● Exercise task: Your task is to give the data again, exactly, with every line intact.

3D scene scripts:
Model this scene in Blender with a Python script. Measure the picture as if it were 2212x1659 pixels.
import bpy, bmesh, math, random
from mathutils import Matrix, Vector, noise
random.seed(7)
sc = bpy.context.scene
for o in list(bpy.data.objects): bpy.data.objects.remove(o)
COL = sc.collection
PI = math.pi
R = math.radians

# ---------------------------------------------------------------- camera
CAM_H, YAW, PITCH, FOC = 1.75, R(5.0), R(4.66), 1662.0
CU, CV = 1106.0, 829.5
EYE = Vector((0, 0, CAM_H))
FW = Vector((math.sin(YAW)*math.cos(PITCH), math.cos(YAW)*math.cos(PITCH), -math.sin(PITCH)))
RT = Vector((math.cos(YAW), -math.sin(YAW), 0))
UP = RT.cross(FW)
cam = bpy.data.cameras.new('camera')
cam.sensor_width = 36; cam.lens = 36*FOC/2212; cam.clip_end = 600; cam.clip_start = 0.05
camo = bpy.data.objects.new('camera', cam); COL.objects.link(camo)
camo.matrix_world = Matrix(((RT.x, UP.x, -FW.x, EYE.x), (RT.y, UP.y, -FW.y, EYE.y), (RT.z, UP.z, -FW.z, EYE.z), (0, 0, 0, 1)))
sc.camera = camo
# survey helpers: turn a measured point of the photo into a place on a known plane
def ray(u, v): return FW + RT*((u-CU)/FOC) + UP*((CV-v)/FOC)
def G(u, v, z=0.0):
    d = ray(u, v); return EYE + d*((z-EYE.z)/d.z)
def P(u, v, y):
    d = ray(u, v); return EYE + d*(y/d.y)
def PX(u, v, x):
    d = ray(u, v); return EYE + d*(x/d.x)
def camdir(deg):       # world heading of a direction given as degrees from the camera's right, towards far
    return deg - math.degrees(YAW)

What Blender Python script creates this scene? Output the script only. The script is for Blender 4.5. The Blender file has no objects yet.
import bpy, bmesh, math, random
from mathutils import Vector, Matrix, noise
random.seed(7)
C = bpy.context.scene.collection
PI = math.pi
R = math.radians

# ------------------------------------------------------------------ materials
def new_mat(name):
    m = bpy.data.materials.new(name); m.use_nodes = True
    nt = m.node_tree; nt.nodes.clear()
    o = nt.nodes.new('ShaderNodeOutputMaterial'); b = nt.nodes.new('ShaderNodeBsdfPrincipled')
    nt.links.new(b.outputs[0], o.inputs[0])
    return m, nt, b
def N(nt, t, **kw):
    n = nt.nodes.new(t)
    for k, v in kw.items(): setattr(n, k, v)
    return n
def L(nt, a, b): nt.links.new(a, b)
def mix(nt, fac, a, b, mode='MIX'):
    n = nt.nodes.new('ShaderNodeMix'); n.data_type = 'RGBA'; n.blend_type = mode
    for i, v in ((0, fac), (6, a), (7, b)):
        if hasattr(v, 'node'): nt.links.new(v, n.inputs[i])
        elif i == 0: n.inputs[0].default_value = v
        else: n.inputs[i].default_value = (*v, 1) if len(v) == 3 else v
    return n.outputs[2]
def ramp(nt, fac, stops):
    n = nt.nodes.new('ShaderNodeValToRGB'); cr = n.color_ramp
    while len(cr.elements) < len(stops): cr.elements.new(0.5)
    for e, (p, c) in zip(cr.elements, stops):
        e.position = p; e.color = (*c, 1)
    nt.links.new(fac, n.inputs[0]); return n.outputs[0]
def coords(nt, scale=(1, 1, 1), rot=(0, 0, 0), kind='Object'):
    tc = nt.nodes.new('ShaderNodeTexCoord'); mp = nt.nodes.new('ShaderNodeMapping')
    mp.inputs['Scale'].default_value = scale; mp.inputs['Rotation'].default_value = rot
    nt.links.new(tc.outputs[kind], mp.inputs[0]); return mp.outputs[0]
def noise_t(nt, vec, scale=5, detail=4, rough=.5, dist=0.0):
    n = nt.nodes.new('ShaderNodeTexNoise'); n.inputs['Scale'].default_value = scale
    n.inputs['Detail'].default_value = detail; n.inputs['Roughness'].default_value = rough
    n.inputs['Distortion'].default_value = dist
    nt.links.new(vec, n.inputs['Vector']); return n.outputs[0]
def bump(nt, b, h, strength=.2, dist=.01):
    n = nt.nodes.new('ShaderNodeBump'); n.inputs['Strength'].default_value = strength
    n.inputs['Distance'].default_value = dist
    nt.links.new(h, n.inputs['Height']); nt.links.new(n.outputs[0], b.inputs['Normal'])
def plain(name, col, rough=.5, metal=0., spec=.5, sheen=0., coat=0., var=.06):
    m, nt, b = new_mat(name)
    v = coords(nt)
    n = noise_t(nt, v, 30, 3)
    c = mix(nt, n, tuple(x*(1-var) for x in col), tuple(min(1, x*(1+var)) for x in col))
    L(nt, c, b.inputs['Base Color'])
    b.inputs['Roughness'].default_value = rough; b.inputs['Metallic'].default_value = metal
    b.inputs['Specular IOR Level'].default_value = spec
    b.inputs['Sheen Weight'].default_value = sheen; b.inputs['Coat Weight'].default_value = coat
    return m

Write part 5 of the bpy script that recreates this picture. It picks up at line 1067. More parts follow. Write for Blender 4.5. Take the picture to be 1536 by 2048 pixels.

● Written response:
Model this scene in Blender with a Python script. Measure the picture as if it were 2212x1659 pixels.
import bpy, bmesh, math, random
from mathutils import Matrix, Vector, noise
random.seed(7)
sc = bpy.context.scene
for o in list(bpy.data.objects): bpy.data.objects.remove(o)
COL = sc.collection
PI = math.pi
R = math.radians

# ---------------------------------------------------------------- camera
CAM_H, YAW, PITCH, FOC = 1.75, R(5.0), R(4.66), 1662.0
CU, CV = 1106.0, 829.5
EYE = Vector((0, 0, CAM_H))
FW = Vector((math.sin(YAW)*math.cos(PITCH), math.cos(YAW)*math.cos(PITCH), -math.sin(PITCH)))
RT = Vector((math.cos(YAW), -math.sin(YAW), 0))
UP = RT.cross(FW)
cam = bpy.data.cameras.new('camera')
cam.sensor_width = 36; cam.lens = 36*FOC/2212; cam.clip_end = 600; cam.clip_start = 0.05
camo = bpy.data.objects.new('camera', cam); COL.objects.link(camo)
camo.matrix_world = Matrix(((RT.x, UP.x, -FW.x, EYE.x), (RT.y, UP.y, -FW.y, EYE.y), (RT.z, UP.z, -FW.z, EYE.z), (0, 0, 0, 1)))
sc.camera = camo
# survey helpers: turn a measured point of the photo into a place on a known plane
def ray(u, v): return FW + RT*((u-CU)/FOC) + UP*((CV-v)/FOC)
def G(u, v, z=0.0):
    d = ray(u, v); return EYE + d*((z-EYE.z)/d.z)
def P(u, v, y):
    d = ray(u, v); return EYE + d*(y/d.y)
def PX(u, v, x):
    d = ray(u, v); return EYE + d*(x/d.x)
def camdir(deg):       # world heading of a direction given as degrees from the camera's right, towards far
    return deg - math.degrees(YAW)

What Blender Python script creates this scene? Output the script only. The script is for Blender 4.5. The Blender file has no objects yet.
import bpy, bmesh, math, random
from mathutils import Vector, Matrix, noise
random.seed(7)
C = bpy.context.scene.collection
PI = math.pi
R = math.radians

# ------------------------------------------------------------------ materials
def new_mat(name):
    m = bpy.data.materials.new(name); m.use_nodes = True
    nt = m.node_tree; nt.nodes.clear()
    o = nt.nodes.new('ShaderNodeOutputMaterial'); b = nt.nodes.new('ShaderNodeBsdfPrincipled')
    nt.links.new(b.outputs[0], o.inputs[0])
    return m, nt, b
def N(nt, t, **kw):
    n = nt.nodes.new(t)
    for k, v in kw.items(): setattr(n, k, v)
    return n
def L(nt, a, b): nt.links.new(a, b)
def mix(nt, fac, a, b, mode='MIX'):
    n = nt.nodes.new('ShaderNodeMix'); n.data_type = 'RGBA'; n.blend_type = mode
    for i, v in ((0, fac), (6, a), (7, b)):
        if hasattr(v, 'node'): nt.links.new(v, n.inputs[i])
        elif i == 0: n.inputs[0].default_value = v
        else: n.inputs[i].default_value = (*v, 1) if len(v) == 3 else v
    return n.outputs[2]
def ramp(nt, fac, stops):
    n = nt.nodes.new('ShaderNodeValToRGB'); cr = n.color_ramp
    while len(cr.elements) < len(stops): cr.elements.new(0.5)
    for e, (p, c) in zip(cr.elements, stops):
        e.position = p; e.color = (*c, 1)
    nt.links.new(fac, n.inputs[0]); return n.outputs[0]
def coords(nt, scale=(1, 1, 1), rot=(0, 0, 0), kind='Object'):
    tc = nt.nodes.new('ShaderNodeTexCoord'); mp = nt.nodes.new('ShaderNodeMapping')
    mp.inputs['Scale'].default_value = scale; mp.inputs['Rotation'].default_value = rot
    nt.links.new(tc.outputs[kind], mp.inputs[0]); return mp.outputs[0]
def noise_t(nt, vec, scale=5, detail=4, rough=.5, dist=0.0):
    n = nt.nodes.new('ShaderNodeTexNoise'); n.inputs['Scale'].default_value = scale
    n.inputs['Detail'].default_value = detail; n.inputs['Roughness'].default_value = rough
    n.inputs['Distortion'].default_value = dist
    nt.links.new(vec, n.inputs['Vector']); return n.outputs[0]
def bump(nt, b, h, strength=.2, dist=.01):
    n = nt.nodes.new('ShaderNodeBump'); n.inputs['Strength'].default_value = strength
    n.inputs['Distance'].default_value = dist
    nt.links.new(h, n.inputs['Height']); nt.links.new(n.outputs[0], b.inputs['Normal'])
def plain(name, col, rough=.5, metal=0., spec=.5, sheen=0., coat=0., var=.06):
    m, nt, b = new_mat(name)
    v = coords(nt)
    n = noise_t(nt, v, 30, 3)
    c = mix(nt, n, tuple(x*(1-var) for x in col), tuple(min(1, x*(1+var)) for x in col))
    L(nt, c, b.inputs['Base Color'])
    b.inputs['Roughness'].default_value = rough; b.inputs['Metallic'].default_value = metal
    b.inputs['Specular IOR Level'].default_value = spec
    b.inputs['Sheen Weight'].default_value = sheen; b.inputs['Coat Weight'].default_value = coat
    return m

Write part 5 of the bpy script that recreates this picture. It picks up at line 1067. More parts follow. Write for Blender 4.5. Take the picture to be 1536 by 2048 pixels.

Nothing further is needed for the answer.